Join community discussions on Discord (#ergoscript, #sigma-rust, #appkit, #fleet), Telegram, or the Ergo Forum to ask questions and collaborate.

Advanced Cryptography & Structures

ErgoScript's foundation on Sigma Protocols allows for powerful cryptographic primitives. However, some advanced structures have specific considerations:

• Merkle Trees: While Merkle Trees are fundamental to Ergo's data integrity (e.g., for transactions and extension data), direct verification of arbitrary Merkle proofs within an ErgoScript contract is not natively supported by a single built-in function. Verification typically happens off-chain or relies on specific protocol designs where roots are checked. The MAST pattern leverages Merkle trees conceptually, often using executeFromVar for on-chain execution of proven branches rather than full proof verification within the script.
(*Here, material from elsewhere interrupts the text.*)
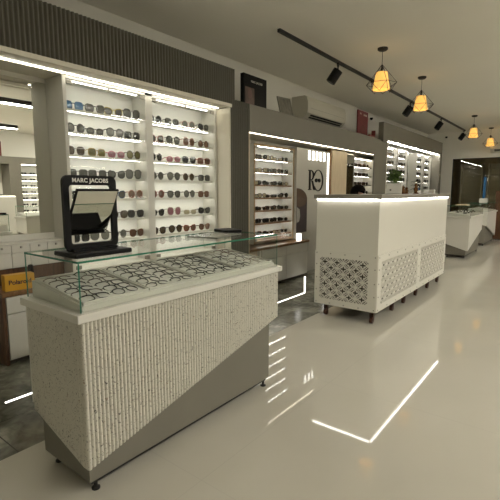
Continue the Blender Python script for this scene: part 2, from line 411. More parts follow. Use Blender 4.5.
# ------------------------------------------------------------------ display 1 (large, two bays)
XP = -3.29
D1y0, D1m0, D1m1, D1y1 = 1.825, 2.635, 2.715, 3.62
t = empty('display_cabinet', (XP, D1y0, .54), label='large white lit glass-door display cabinet with two bays of sunglasses', cat='display cabinet')
def L1(y): return y-D1y0
H1 = 2.170-.54
bx('side_panel', M['greige'], t, -.50, 0, 0, .03, 0, H1, bevel=.002)
bx('side_panel', M['white'], t, -.195, 0, L1(D1y1)-.03, L1(D1y1), 0, H1)
bx('divider', M['white'], t, -.195, 0, L1(D1m0), L1(D1m1), 0, H1)
bx('top_panel', M['white'], t, -.195, 0, .03, L1(D1y1)-.03, H1-.022, H1)
bx('back_panel', M['shell'], t, -.21, -.196, .03, L1(D1y1), 0, H1)
bx('bottom_panel', M['white'], t, -.195, 0, .03, L1(D1y1)-.03, 0, .05)
Z1 = [1.925, 1.74, 1.557, 1.372, 1.19, 1.005, .82]
bays = [(D1y0+.03, D1m0), (D1m1, D1y1-.03)]
for (a, b) in bays:
    for z in Z1:
        s = MB().box(-.195, -.045, L1(a)+.001, L1(b)-.001, z-.54-.012, z-.54).box(-.0445, -.041, L1(a)+.001, L1(b)-.001, z-.54-.019, z-.54).build('shelf', M['white'], t)
        MB().box(-.096, -.085, L1(a)+.02, L1(b)-.02, z-.54-.0165, z-.54-.0125).build('light_strip', M['led'], s)
    s = bx('light_strip', M['led'], t, -.070, -.062, L1(a)+.05, L1(b)-.05, H1-.026, H1-.0225)
    mid = (a+b)/2
    for k, (c, d) in enumerate(((a, mid-.002), (mid+.002, b))):
        g = MB().box(-.012, -.006, L1(c)+.002, L1(d)-.002, .055, H1-.03).build('glass_door', M['glass'], t)
        hy = L1(c)+.004 if k == 0 else L1(d)-.054
        MB().box(-.018, -.001, hy, hy+.05, H1-.062, H1-.03).build('hinge', M['hinge'], g, bevel=.002)
        MB().box(-.018, -.001, hy, hy+.05, .058, .09).build('hinge', M['hinge'], g, bevel=.002)
    bx('door_lock', M['grey'], t, -.004, .004, L1(mid)-.012, L1(mid)+.012, H1-.045, H1-.03)
left_rows = [
 [('square','blue','blue'),('wayfarer','black','grey'),('cat','yellow','grey'),('big','black','grey')],
 [('round','black','grey'),('oval','black','grey'),('aviator','black','smoke'),('square','grey','dark')],
 [('wayfarer','brown','brown'),('square','pale','olive'),('oval','pink','pink'),('round','brown','olive')],
 [('square','grey','grey'),('square','grey','grey'),('cat','black','grey'),('big','black','smoke')],
 [('square','black','dark'),('narrow','black','grey'),('cat','blue','grey'),('round','rose','copper')],
 [('wayfarer','black','dark'),('round','brown','brown'),('wayfarer','brown','brown'),('wayfarer','black','dark')],
 [('square','black','dark'),('big','grey','smoke'),('round','grey','smoke'),('wayfarer','tortoiseshell','copper')]]
right_rows = [
 [('round','black','dark'),('wayfarer','black','grey'),('round','rose','smoke'),('wayfarer','black','dark')],
 [('cat','red','grey'),('aviator','black','grey'),('big','rose','copper'),('round','brown','copper')],
 [('round','black','dark'),('oval','pink','pink'),('wayfarer','black','dark'),('square','red','copper')],
 [('round','black','grey'),('aviator','black','smoke'),('round','tortoiseshell','brown'),('square','black','grey')],
 [('round','red','copper'),('wayfarer','black','grey'),('round','black','smoke'),('square','tortoiseshell','copper')],
 [('cat','black','dark'),('big','clear','pink'),('narrow','clear','pale'),('cat','black','dark')],
 [('wayfarer','black','brown'),('aviator','black','brown'),('cat','red','copper'),('cat','tortoiseshell','copper')]]
random.seed(3)
for bi, rows in enumerate((left_rows, right_rows)):
    a, b = bays[bi]
    for ri, row in enumerate(rows):
        for ci, (k, f, l) in enumerate(row):
            if f == 'pale': f = 'gold'
            y = a + .105 + ci*(b-a-.20)/3 + random.uniform(-.008, .008)
            lab = '%s %s sunglasses, %s from left, %s of the large display\'s %s bay' % (f, {'round':'round','square':'square','cat':'cat-eye','wayfarer':'angular','aviator':'teardrop','big':'oversized','oval':'oval','narrow':'narrow'}[k], ORD[ci], shelf_name(ri, 7), ('left', 'right')[bi])
            make_glasses(k, f, l, (-3.372+random.uniform(-.005, .005), y, Z1[ri]+.0005), R(random.uniform(-11, 4)), lab, 'sunglasses in the large lit display', (1.0, 1.29 if k != 'big' else 1.2, 1.52), .0024)

# ------------------------------------------------------------------ display 2 (narrow, wood frame)
t = empty('display_cabinet', (-3.35, 4.40, .56), label='narrow wood-framed lit display of spectacle frames beside the logo panel', cat='display cabinet')
Y2a, Y2b = 4.36, 5.27; H2 = 1.875-.56; W2 = .975
bx('side_panel', M['shell'], t, -.23, -.002, 0, .018, 0, H2); bx('side_panel', M['shell'], t, -.23, -.002, W2-.018, W2, 0, H2)
q = MB().box(-.0015, .004, 0, .022, 0, H2).box(-.0015, .004, W2-.022, W2, 0, H2).box(-.0015, .004, .022, W2-.022, H2-.025, H2).box(-.0015, .004, .022, W2-.022, 0, .025).build('frame', M['wood2'], t)
bx('top_panel', M['shell'], t, -.23, -.002, .0185, W2-.0185, H2-.025, H2); bx('bottom_panel', M['wood'], t, -.23, -.002, .0185, W2-.0185, 0, .03)
bx('back_panel', M['shell'], t, -.235, -.2, .0185, W2-.0185, .03, H2-.025)
Z2 = [1.69, 1.517, 1.344, 1.171, .998, .825, .652]
for z in Z2:
    s = MB().box(-.2, -.03, .0185, W2-.0185, z-.56-.010, z-.56-.0005).box(-.0295, -.025, .0185, W2-.0185, z-.56-.017, z-.56).build('shelf', M['wood'], t)
    bx('light_strip', M['led'], s, -.088, -.081, .05, W2-.05, z-.56-.0145, z-.56-.0105)
bx('light_strip', M['led'], t, -.05, -.043, .05, W2-.05, H2-.029, H2-.0255)
for k, (c, d) in enumerate(((.032, W2/2-.002), (W2/2+.002, W2-.032))):
    g = bx('glass_door', M['glass'], t, -.012, -.006, c, d, .035, H2-.03)
    hy = c+.002 if k == 0 else d-.045
    bx('hinge', M['hinge'], g, -.018, -.001, hy, hy+.043, H2-.062, H2-.03); bx('hinge', M['hinge'], g, -.018, -.001, hy, hy+.043, .035, .066)
random.seed(5)
for ri, z in enumerate(Z2):
    for ci in range(5):
        k = random.choice(['round', 'square', 'oval', 'narrow', 'wayfarer']); f = random.choice(['black', 'black', 'brown', 'grey', 'black', 'tortoiseshell']); l = random.choice(['pale', 'smoke', 'dark', 'dark'])
        small_glasses(k, f, l, (-3.44, 4.40+.12+ci*.183+random.uniform(-.008, .008), z+.0005),
            '%s glasses, %s from left on %s of the wood-framed display' % (f, ORD[ci], shelf_name(ri, 7)), 'spectacles in the wood-framed display', 1.25, R(random.uniform(-25, -5)))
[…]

Developers interested in the general concept and off-chain usage should consult the main Merkle Tree documentation.

Related Technical Resources

• ErgoTree Documentation
• Sigma Protocols Overview
• Schnorr Signatures
• Light Verifying Nodes
• eUTXO Model Explanation
• Ergo Whitepaper
• ErgoScript Language Specification (Detailed reference)
• Advanced ErgoScript Tutorial

Comparative Analysis

ErgoScript stands out by:

• Enabling complex logic via the eUTXO model without full on-chain Turing-completeness risks.
• Natively supporting advanced cryptographic protocols (Sigma Protocols).
• Allowing complex financial contracts with predictable execution costs.
• Maintaining a declarative, secure programming model based on UTXOs.

Performance Considerations

• Off-chain transaction creation minimizes on-chain computation.
• On-chain validation focuses only on script conditions.
• Immutable transaction graph allows for optimizations.
• Native support for light verifying nodes enhances accessibility.
• Non-Turing complete base language prevents infinite loops and simplifies cost analysis.
• See the Interpreter Performance Style Guide for tips on writing efficient scripts.